The Oscars – Now You Get 10 Nominees for Best Picture!!!
Word came through earlier in the week that the Academy of Motion Picture Arts and Sciences, who run and host the Oscars, have decided to allow the nomination of Best Picture category open to ten nominees, rather than the traditional five, at next years ceremony.
As far as we understand, no other category of nomination will change, only the Best Picture one. So, instead of having a closely run five-picture contest, we will now have a broad range of films from which to try and pick a winner.
Why have the Academy done this? According to official statements, it’s to make the Oscars more exciting and to allow a larger field of movies to vie for the coveted title of Best Picture. What this is, however, is a blatant attempt to prevent the same thing as happened at the last Oscars: where The Dark Knight and Pixars’s WALL-E were not nominated, and films like Revolutionary Road (which, I might add is a great film, just not as well known as TDK) got in. Much critical consternation was caused by what was considered to be an oversight on the Academy’s part, and they came in for a hammering from the fan community for it. I think the questions raised over the nominations process at that stage elicited some concern by the Academy that perhaps they were becoming out of touch with the general community.

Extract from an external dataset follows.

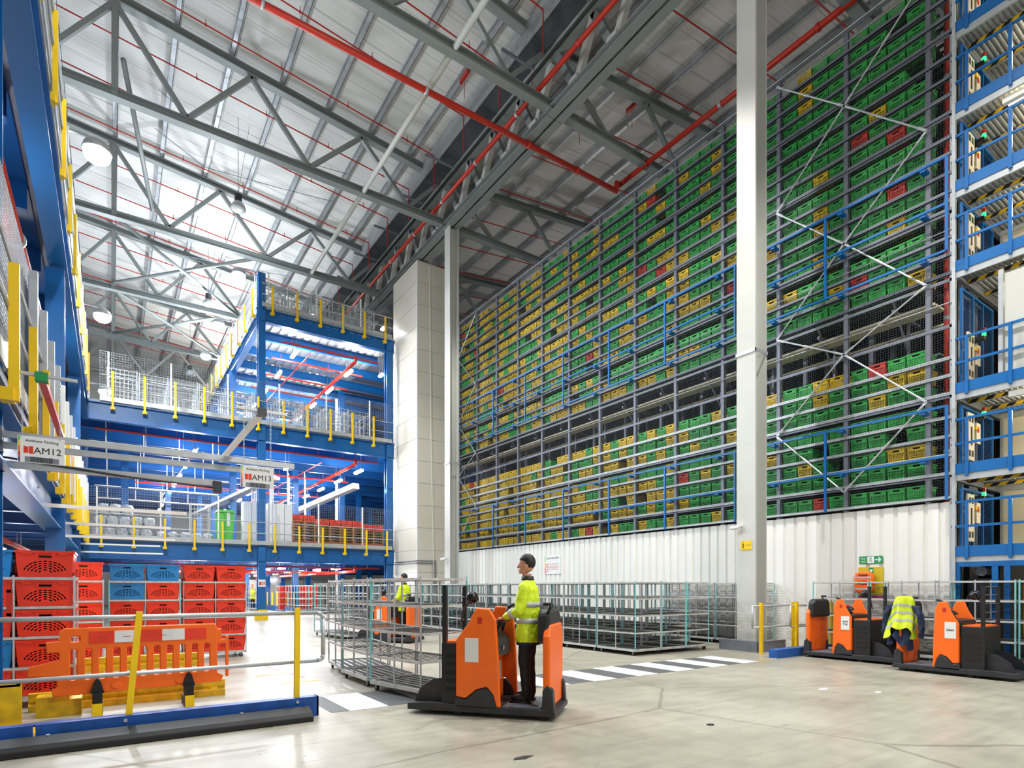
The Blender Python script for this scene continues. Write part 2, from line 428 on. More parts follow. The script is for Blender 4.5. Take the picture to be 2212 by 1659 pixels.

Personally, I respond to the Academy by saying simply this: The Oscars are not (or should not be) a popularity contest. We have the MTV awards for that. The Oscars are a peer-based awards ceremony with one of the most prestigious histories of all the multitude of similar awards; the Oscars stand alone in their importance. To be nominated for an Oscar is a great honour, and to win one is, of course, the pinnacle of any actor or filmmaker’s career. Therefore, why kowtow to the commercial reality of the general population who were upset that a film about a costumed superhero didn’t get a nod at the Best Film gong. Did the film deserve an Oscar? Probably, but it wasn’t nominated.
By opening up the number of nominations for this award, you effectively diminish the honour of being in that top echelon. The Mona Lisa is valuable because it’s a one of a kind item. If you had ten copies then it wouldn’t be worth anywhere near as much. The honour of being nominated as a film, alongside only five other films, means the quality of the films in question need to be of a significant amount. That’s not to say The Dark Knight was not as good as Revolutionary Road, or even Milk, perhaps, but many felt it was certainly deserving of recognition. But half the fun of Oscar time is the controversy, not so much who is in, but rather who is left out. There have been, traditionally, only five spots for films each year, and to open up the size of the pool is to diminish the value of being in that top five.
On the other hand, perhaps it will allow the Academy to finally get rid of that ridiculous Best Animated Film award they give out,in which there are usually only three nominees anyway. Why they had to invent a second category for animated films (aren’t they all films first, animated films second?) is beyond me: perhaps, again, to keep certain members of their community happy. If WALL-E, or Kung Fu Panda are good enough to be nominated in the Best Film category on their own merits, then why shouldn’t they? So perhaps we’ll see more Dreamworks and Pixar animated films up there alongside the latest crime thriller from Scorsese and action opus from James Cameron.
Many will say that the Academy used to use a 10 nominees process, but that stopped after the 30’s. I guess if they want to go back to that system they can, but I think it negates the honour of being in that top echelon.